My life went from being a complete mess to having some sort of direction in just a week and a half. Granted, I am still upset about my new single-status, and I have a long way to go to repair things with my friends, but for the most part, I am happy–for the first time in a looong time.
It seems like I really will get this job. I have a meeting with the head teacher on Friday, and the assistant to the director said that they want to “finish up the process” (aka offer me a job? hopefully?). I don’t want to be disappointed, but they are seriously leading me to believe that I will no longer be jobless. And that is a very very good thing.
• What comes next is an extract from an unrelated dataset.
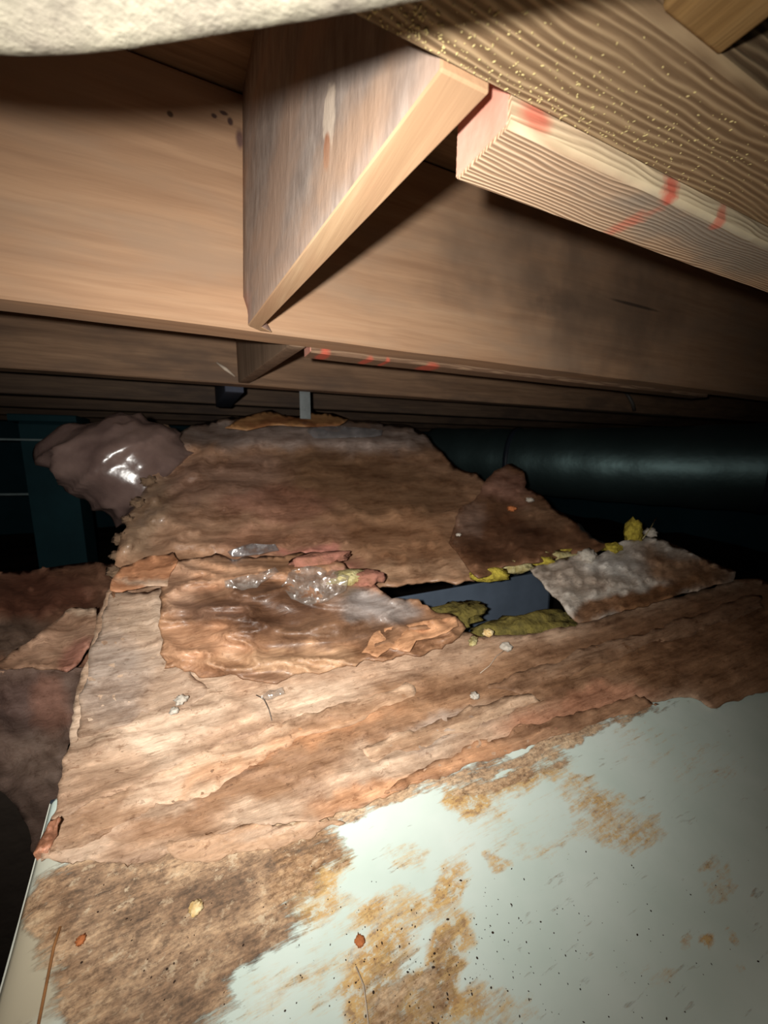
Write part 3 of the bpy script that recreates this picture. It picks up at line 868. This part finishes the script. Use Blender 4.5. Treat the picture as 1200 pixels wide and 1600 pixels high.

I have finally figured out that this is what I want to do with my life. Being a teacher seems so comfortable and natural for me. When I was in the classroom yesterday I felt like I was in my element, where time flew by, and things just felt right. That’s what this is…my life feels like it is the way it should be right now. I am getting the opportunity to really focus on me and what I want to get out of life. Last night, I even spent a lot of time looking at graduate programs online and figured out that I could apply for admission in the spring and still be able to work. And the best part? As long as I live at home (not ideal, but necessary), I could get my master’s without going into any additional debt. And that would be fabulous. The working all day and school at night thing will probably make me exhausted/on the brink of insanity, but it is really the most practical thing for me, and it just feels right. Which, after years of being clueless of where I wanted my life to go, is a great feeling. Of course, I could change my mind by next week, but for now, there is where I am at.
I also decided that I need some hobbies. Or at least something to keep me sane while I am living at home. I am toying with the idea of yoga, making my own jewelry, and knitting. Any other suggestions?